_GIVEN EXERCISE_: Starting with the first line and ending with the line that holds "cam_d.clip_start = .1; cam_d.clip_end = 3000", repeat the material exactly.

(Scenes as source code)

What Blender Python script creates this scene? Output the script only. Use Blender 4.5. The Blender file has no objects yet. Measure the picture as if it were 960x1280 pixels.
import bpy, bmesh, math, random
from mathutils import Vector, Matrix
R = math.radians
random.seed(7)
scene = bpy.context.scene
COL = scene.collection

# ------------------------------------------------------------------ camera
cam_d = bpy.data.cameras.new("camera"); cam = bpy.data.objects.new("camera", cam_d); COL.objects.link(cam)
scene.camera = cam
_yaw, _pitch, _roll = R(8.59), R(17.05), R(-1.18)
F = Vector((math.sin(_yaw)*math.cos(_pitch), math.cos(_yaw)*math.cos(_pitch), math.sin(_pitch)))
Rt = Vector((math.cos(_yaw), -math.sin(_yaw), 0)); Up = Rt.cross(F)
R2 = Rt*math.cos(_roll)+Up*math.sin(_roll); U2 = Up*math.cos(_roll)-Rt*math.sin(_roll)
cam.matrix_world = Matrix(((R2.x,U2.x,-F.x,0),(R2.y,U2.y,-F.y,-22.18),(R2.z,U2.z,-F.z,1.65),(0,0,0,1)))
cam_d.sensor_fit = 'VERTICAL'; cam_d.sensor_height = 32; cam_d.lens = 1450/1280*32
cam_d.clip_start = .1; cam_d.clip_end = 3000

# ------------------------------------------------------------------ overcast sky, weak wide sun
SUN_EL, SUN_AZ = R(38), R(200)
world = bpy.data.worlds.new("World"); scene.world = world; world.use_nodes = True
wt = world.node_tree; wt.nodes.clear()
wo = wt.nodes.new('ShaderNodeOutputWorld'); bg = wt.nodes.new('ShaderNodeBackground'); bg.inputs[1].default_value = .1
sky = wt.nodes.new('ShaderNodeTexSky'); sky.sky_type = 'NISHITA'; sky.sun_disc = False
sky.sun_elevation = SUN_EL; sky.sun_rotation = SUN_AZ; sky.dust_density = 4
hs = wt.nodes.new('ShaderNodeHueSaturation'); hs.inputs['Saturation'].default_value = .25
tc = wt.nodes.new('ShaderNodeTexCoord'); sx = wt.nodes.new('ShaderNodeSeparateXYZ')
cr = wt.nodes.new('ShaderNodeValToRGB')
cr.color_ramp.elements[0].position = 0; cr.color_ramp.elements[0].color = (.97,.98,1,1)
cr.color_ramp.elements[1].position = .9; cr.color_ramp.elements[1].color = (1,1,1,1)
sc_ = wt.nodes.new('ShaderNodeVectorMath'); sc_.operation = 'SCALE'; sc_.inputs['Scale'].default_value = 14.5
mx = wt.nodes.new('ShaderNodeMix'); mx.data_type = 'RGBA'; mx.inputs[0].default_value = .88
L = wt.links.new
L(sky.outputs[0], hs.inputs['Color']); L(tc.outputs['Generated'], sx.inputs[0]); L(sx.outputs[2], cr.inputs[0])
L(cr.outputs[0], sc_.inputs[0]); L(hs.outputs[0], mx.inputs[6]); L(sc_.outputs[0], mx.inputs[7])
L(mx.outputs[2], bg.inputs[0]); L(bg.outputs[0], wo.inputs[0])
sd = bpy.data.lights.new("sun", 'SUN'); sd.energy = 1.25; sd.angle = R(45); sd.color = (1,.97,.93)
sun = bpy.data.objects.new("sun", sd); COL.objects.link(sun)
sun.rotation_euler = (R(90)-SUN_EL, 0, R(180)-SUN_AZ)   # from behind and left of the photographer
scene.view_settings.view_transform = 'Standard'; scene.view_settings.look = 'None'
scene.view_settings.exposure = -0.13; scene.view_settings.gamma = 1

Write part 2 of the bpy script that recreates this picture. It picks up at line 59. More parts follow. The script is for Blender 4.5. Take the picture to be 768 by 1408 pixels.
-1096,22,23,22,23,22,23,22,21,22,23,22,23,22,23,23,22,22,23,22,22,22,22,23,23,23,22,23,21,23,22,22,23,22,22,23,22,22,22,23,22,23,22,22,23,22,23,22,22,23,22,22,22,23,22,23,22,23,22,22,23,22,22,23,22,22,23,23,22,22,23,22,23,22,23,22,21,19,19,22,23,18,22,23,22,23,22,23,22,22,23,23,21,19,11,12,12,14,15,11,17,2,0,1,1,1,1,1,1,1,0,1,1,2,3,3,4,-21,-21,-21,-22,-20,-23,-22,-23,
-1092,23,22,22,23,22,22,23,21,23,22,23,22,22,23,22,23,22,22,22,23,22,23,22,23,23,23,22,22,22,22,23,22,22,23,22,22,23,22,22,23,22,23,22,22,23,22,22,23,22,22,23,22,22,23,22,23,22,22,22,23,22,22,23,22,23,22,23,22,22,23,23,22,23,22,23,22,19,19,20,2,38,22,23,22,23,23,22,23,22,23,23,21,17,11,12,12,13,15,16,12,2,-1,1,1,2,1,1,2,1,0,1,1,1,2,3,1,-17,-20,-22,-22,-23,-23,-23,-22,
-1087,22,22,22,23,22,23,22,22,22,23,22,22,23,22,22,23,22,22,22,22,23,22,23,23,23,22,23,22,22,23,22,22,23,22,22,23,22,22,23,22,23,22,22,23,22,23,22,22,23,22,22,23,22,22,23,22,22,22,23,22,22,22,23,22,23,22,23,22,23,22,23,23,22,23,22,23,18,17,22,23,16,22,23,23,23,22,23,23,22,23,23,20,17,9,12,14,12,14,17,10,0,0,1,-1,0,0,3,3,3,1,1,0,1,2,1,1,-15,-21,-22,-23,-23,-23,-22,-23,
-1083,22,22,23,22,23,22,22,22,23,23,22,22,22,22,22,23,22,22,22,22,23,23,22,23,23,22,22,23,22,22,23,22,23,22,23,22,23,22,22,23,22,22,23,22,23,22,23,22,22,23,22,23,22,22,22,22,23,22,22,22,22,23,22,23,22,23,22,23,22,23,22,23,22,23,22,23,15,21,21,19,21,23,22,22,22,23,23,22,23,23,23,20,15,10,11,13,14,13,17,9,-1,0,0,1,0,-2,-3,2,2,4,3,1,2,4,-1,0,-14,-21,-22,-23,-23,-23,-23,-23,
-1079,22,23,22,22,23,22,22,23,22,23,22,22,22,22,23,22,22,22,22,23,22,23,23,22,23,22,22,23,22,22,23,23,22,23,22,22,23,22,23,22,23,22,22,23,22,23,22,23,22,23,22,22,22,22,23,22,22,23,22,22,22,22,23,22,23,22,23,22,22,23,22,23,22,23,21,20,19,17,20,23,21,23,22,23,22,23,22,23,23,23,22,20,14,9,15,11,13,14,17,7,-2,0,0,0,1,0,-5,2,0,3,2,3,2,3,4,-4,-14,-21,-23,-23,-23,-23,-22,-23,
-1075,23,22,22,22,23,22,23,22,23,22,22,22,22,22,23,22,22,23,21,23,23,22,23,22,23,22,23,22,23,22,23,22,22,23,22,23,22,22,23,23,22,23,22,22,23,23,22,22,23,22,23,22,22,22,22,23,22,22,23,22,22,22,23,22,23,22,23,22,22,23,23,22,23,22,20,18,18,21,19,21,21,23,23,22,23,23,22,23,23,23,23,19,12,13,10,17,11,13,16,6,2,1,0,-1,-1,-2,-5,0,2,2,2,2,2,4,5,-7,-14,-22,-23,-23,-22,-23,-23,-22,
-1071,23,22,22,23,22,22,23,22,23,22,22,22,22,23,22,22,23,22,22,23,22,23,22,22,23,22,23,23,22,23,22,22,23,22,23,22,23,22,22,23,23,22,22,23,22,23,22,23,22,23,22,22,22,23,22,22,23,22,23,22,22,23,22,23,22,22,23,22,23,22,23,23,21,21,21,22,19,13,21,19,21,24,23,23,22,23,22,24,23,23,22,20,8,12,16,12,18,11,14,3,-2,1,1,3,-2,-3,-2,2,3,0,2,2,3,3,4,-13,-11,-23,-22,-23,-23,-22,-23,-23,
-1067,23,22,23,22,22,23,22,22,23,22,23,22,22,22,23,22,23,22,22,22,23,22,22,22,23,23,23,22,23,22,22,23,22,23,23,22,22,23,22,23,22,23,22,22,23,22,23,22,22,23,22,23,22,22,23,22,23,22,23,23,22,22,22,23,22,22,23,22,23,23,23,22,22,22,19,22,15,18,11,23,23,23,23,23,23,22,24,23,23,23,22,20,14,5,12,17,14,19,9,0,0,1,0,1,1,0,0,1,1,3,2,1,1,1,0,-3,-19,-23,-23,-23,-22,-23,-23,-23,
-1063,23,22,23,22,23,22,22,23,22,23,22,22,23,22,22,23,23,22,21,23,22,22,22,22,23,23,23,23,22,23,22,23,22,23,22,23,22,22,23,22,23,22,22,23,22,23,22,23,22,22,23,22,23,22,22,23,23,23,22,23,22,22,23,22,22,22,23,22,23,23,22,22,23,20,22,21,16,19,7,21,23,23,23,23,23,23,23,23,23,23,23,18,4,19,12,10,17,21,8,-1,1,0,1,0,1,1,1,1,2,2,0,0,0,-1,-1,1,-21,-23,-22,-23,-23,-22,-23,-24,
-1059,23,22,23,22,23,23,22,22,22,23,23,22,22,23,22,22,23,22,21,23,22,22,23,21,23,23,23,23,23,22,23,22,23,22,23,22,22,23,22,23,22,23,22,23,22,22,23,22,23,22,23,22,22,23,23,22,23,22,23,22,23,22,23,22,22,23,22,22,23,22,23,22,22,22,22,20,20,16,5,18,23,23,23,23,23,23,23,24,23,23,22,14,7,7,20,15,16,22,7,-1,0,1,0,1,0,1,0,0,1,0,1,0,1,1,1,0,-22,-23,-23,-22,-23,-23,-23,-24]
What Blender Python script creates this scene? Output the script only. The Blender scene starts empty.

_FULL SOLUTION_:
What Blender Python script creates this scene? Output the script only. Use Blender 4.5. The Blender file has no objects yet. Measure the picture as if it were 960x1280 pixels.
import bpy, bmesh, math, random
from mathutils import Vector, Matrix
R = math.radians
random.seed(7)
scene = bpy.context.scene
COL = scene.collection

# ------------------------------------------------------------------ camera
cam_d = bpy.data.cameras.new("camera"); cam = bpy.data.objects.new("camera", cam_d); COL.objects.link(cam)
scene.camera = cam
_yaw, _pitch, _roll = R(8.59), R(17.05), R(-1.18)
F = Vector((math.sin(_yaw)*math.cos(_pitch), math.cos(_yaw)*math.cos(_pitch), math.sin(_pitch)))
Rt = Vector((math.cos(_yaw), -math.sin(_yaw), 0)); Up = Rt.cross(F)
R2 = Rt*math.cos(_roll)+Up*math.sin(_roll); U2 = Up*math.cos(_roll)-Rt*math.sin(_roll)
cam.matrix_world = Matrix(((R2.x,U2.x,-F.x,0),(R2.y,U2.y,-F.y,-22.18),(R2.z,U2.z,-F.z,1.65),(0,0,0,1)))
cam_d.sensor_fit = 'VERTICAL'; cam_d.sensor_height = 32; cam_d.lens = 1450/1280*32
cam_d.clip_start = .1; cam_d.clip_end = 3000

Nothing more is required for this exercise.